begin

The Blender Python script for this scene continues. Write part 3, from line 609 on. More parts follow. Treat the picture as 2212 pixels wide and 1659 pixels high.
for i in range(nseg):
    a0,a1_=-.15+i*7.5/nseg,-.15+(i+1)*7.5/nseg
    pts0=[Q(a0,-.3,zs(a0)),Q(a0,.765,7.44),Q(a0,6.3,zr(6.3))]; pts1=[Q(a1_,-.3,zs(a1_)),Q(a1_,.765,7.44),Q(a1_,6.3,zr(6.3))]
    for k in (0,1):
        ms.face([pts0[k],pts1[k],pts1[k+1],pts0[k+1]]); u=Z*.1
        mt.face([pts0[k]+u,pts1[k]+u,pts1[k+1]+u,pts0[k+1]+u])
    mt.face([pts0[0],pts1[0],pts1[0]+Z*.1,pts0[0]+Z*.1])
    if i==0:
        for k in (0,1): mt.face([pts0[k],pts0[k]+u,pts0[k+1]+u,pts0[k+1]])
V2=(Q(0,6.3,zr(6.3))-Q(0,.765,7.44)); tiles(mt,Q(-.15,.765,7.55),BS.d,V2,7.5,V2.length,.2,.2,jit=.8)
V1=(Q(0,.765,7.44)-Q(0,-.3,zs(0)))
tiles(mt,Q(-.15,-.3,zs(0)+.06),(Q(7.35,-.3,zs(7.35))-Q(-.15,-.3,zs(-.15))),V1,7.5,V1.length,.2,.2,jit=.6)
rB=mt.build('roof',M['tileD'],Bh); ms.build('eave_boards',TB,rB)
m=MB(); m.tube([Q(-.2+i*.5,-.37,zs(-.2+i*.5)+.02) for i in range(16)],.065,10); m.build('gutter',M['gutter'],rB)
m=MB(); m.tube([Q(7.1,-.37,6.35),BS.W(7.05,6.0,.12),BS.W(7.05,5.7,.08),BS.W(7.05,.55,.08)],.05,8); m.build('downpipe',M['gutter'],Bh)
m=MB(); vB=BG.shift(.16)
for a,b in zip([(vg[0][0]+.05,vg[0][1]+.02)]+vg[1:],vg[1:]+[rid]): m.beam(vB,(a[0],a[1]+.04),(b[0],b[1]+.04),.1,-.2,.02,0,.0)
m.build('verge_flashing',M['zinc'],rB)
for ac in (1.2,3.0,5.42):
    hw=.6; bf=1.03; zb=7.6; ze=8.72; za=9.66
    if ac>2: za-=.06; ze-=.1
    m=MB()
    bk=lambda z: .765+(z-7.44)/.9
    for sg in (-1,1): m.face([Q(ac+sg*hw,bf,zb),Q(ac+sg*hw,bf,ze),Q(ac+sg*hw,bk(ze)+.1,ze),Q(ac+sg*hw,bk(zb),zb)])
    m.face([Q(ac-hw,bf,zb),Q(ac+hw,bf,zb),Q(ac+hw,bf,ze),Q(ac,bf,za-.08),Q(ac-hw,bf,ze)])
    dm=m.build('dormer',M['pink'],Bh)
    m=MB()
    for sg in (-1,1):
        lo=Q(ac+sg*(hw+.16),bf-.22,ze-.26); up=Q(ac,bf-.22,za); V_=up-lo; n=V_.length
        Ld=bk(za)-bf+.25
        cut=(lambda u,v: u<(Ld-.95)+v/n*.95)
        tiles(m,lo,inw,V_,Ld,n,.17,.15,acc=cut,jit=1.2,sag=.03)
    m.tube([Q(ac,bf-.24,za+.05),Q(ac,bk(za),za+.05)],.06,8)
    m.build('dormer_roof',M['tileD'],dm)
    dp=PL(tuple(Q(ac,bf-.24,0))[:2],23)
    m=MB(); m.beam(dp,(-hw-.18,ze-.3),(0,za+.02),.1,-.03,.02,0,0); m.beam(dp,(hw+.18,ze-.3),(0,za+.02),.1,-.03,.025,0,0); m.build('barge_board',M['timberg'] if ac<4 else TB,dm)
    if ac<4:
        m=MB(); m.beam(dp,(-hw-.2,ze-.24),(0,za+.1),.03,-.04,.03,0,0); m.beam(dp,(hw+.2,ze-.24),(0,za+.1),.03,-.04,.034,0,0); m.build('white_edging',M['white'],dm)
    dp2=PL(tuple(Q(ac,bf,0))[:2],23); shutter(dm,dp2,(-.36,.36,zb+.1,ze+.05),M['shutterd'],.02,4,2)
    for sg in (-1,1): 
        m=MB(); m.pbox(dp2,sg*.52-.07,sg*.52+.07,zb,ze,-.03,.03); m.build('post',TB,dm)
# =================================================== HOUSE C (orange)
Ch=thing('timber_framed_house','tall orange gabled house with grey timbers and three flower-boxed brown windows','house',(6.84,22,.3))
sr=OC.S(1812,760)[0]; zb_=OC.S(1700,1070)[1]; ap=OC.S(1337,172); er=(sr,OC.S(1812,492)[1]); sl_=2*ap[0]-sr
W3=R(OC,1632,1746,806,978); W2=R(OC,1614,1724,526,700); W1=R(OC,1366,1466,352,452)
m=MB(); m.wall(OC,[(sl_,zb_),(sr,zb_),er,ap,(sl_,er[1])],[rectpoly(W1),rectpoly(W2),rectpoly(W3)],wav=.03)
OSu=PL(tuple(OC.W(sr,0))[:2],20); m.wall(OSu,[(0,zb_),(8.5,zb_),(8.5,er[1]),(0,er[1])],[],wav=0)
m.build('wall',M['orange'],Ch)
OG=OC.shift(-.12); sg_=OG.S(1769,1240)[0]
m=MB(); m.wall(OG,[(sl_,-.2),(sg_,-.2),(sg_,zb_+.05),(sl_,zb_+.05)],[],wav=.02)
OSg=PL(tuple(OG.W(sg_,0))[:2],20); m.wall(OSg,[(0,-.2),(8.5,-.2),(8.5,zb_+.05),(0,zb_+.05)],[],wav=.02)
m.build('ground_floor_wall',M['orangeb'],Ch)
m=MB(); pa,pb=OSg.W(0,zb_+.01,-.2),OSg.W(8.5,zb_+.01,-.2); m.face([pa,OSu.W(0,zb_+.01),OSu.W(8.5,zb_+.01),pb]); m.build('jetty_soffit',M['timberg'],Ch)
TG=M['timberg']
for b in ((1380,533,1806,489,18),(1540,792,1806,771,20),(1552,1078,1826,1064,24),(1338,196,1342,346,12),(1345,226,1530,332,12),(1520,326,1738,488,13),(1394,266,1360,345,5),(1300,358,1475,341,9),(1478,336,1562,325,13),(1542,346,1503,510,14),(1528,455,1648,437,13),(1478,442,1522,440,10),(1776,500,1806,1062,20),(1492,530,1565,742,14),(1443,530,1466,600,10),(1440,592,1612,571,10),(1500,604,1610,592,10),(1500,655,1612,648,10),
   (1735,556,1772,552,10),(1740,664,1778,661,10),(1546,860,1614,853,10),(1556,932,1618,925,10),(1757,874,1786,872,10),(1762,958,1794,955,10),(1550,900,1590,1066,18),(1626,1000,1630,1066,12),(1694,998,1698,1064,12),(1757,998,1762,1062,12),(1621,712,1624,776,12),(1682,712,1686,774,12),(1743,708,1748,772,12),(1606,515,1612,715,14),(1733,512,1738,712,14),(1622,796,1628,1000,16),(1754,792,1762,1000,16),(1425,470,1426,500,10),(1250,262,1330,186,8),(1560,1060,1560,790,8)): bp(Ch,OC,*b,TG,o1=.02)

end

WHAT YOU WILL DO:
All of the data needs to be reproduced exactly, with no line missing.

RESULT:
The Blender Python script for this scene continues. Write part 3, from line 609 on. More parts follow. Treat the picture as 2212 pixels wide and 1659 pixels high.
for i in range(nseg):
    a0,a1_=-.15+i*7.5/nseg,-.15+(i+1)*7.5/nseg
    pts0=[Q(a0,-.3,zs(a0)),Q(a0,.765,7.44),Q(a0,6.3,zr(6.3))]; pts1=[Q(a1_,-.3,zs(a1_)),Q(a1_,.765,7.44),Q(a1_,6.3,zr(6.3))]
    for k in (0,1):
        ms.face([pts0[k],pts1[k],pts1[k+1],pts0[k+1]]); u=Z*.1
        mt.face([pts0[k]+u,pts1[k]+u,pts1[k+1]+u,pts0[k+1]+u])
    mt.face([pts0[0],pts1[0],pts1[0]+Z*.1,pts0[0]+Z*.1])
    if i==0:
        for k in (0,1): mt.face([pts0[k],pts0[k]+u,pts0[k+1]+u,pts0[k+1]])
V2=(Q(0,6.3,zr(6.3))-Q(0,.765,7.44)); tiles(mt,Q(-.15,.765,7.55),BS.d,V2,7.5,V2.length,.2,.2,jit=.8)
V1=(Q(0,.765,7.44)-Q(0,-.3,zs(0)))
tiles(mt,Q(-.15,-.3,zs(0)+.06),(Q(7.35,-.3,zs(7.35))-Q(-.15,-.3,zs(-.15))),V1,7.5,V1.length,.2,.2,jit=.6)
rB=mt.build('roof',M['tileD'],Bh); ms.build('eave_boards',TB,rB)
m=MB(); m.tube([Q(-.2+i*.5,-.37,zs(-.2+i*.5)+.02) for i in range(16)],.065,10); m.build('gutter',M['gutter'],rB)
m=MB(); m.tube([Q(7.1,-.37,6.35),BS.W(7.05,6.0,.12),BS.W(7.05,5.7,.08),BS.W(7.05,.55,.08)],.05,8); m.build('downpipe',M['gutter'],Bh)
m=MB(); vB=BG.shift(.16)
for a,b in zip([(vg[0][0]+.05,vg[0][1]+.02)]+vg[1:],vg[1:]+[rid]): m.beam(vB,(a[0],a[1]+.04),(b[0],b[1]+.04),.1,-.2,.02,0,.0)
m.build('verge_flashing',M['zinc'],rB)
for ac in (1.2,3.0,5.42):
    hw=.6; bf=1.03; zb=7.6; ze=8.72; za=9.66
    if ac>2: za-=.06; ze-=.1
    m=MB()
    bk=lambda z: .765+(z-7.44)/.9
    for sg in (-1,1): m.face([Q(ac+sg*hw,bf,zb),Q(ac+sg*hw,bf,ze),Q(ac+sg*hw,bk(ze)+.1,ze),Q(ac+sg*hw,bk(zb),zb)])
    m.face([Q(ac-hw,bf,zb),Q(ac+hw,bf,zb),Q(ac+hw,bf,ze),Q(ac,bf,za-.08),Q(ac-hw,bf,ze)])
    dm=m.build('dormer',M['pink'],Bh)
    m=MB()
    for sg in (-1,1):
        lo=Q(ac+sg*(hw+.16),bf-.22,ze-.26); up=Q(ac,bf-.22,za); V_=up-lo; n=V_.length
        Ld=bk(za)-bf+.25
        cut=(lambda u,v: u<(Ld-.95)+v/n*.95)
        tiles(m,lo,inw,V_,Ld,n,.17,.15,acc=cut,jit=1.2,sag=.03)
    m.tube([Q(ac,bf-.24,za+.05),Q(ac,bk(za),za+.05)],.06,8)
    m.build('dormer_roof',M['tileD'],dm)
    dp=PL(tuple(Q(ac,bf-.24,0))[:2],23)
    m=MB(); m.beam(dp,(-hw-.18,ze-.3),(0,za+.02),.1,-.03,.02,0,0); m.beam(dp,(hw+.18,ze-.3),(0,za+.02),.1,-.03,.025,0,0); m.build('barge_board',M['timberg'] if ac<4 else TB,dm)
    if ac<4:
        m=MB(); m.beam(dp,(-hw-.2,ze-.24),(0,za+.1),.03,-.04,.03,0,0); m.beam(dp,(hw+.2,ze-.24),(0,za+.1),.03,-.04,.034,0,0); m.build('white_edging',M['white'],dm)
    dp2=PL(tuple(Q(ac,bf,0))[:2],23); shutter(dm,dp2,(-.36,.36,zb+.1,ze+.05),M['shutterd'],.02,4,2)
    for sg in (-1,1): 
        m=MB(); m.pbox(dp2,sg*.52-.07,sg*.52+.07,zb,ze,-.03,.03); m.build('post',TB,dm)
# =================================================== HOUSE C (orange)
Ch=thing('timber_framed_house','tall orange gabled house with grey timbers and three flower-boxed brown windows','house',(6.84,22,.3))
sr=OC.S(1812,760)[0]; zb_=OC.S(1700,1070)[1]; ap=OC.S(1337,172); er=(sr,OC.S(1812,492)[1]); sl_=2*ap[0]-sr
W3=R(OC,1632,1746,806,978); W2=R(OC,1614,1724,526,700); W1=R(OC,1366,1466,352,452)
m=MB(); m.wall(OC,[(sl_,zb_),(sr,zb_),er,ap,(sl_,er[1])],[rectpoly(W1),rectpoly(W2),rectpoly(W3)],wav=.03)
OSu=PL(tuple(OC.W(sr,0))[:2],20); m.wall(OSu,[(0,zb_),(8.5,zb_),(8.5,er[1]),(0,er[1])],[],wav=0)
m.build('wall',M['orange'],Ch)
OG=OC.shift(-.12); sg_=OG.S(1769,1240)[0]
m=MB(); m.wall(OG,[(sl_,-.2),(sg_,-.2),(sg_,zb_+.05),(sl_,zb_+.05)],[],wav=.02)
OSg=PL(tuple(OG.W(sg_,0))[:2],20); m.wall(OSg,[(0,-.2),(8.5,-.2),(8.5,zb_+.05),(0,zb_+.05)],[],wav=.02)
m.build('ground_floor_wall',M['orangeb'],Ch)
m=MB(); pa,pb=OSg.W(0,zb_+.01,-.2),OSg.W(8.5,zb_+.01,-.2); m.face([pa,OSu.W(0,zb_+.01),OSu.W(8.5,zb_+.01),pb]); m.build('jetty_soffit',M['timberg'],Ch)
TG=M['timberg']
for b in ((1380,533,1806,489,18),(1540,792,1806,771,20),(1552,1078,1826,1064,24),(1338,196,1342,346,12),(1345,226,1530,332,12),(1520,326,1738,488,13),(1394,266,1360,345,5),(1300,358,1475,341,9),(1478,336,1562,325,13),(1542,346,1503,510,14),(1528,455,1648,437,13),(1478,442,1522,440,10),(1776,500,1806,1062,20),(1492,530,1565,742,14),(1443,530,1466,600,10),(1440,592,1612,571,10),(1500,604,1610,592,10),(1500,655,1612,648,10),
   (1735,556,1772,552,10),(1740,664,1778,661,10),(1546,860,1614,853,10),(1556,932,1618,925,10),(1757,874,1786,872,10),(1762,958,1794,955,10),(1550,900,1590,1066,18),(1626,1000,1630,1066,12),(1694,998,1698,1064,12),(1757,998,1762,1062,12),(1621,712,1624,776,12),(1682,712,1686,774,12),(1743,708,1748,772,12),(1606,515,1612,715,14),(1733,512,1738,712,14),(1622,796,1628,1000,16),(1754,792,1762,1000,16),(1425,470,1426,500,10),(1250,262,1330,186,8),(1560,1060,1560,790,8)): bp(Ch,OC,*b,TG,o1=.02)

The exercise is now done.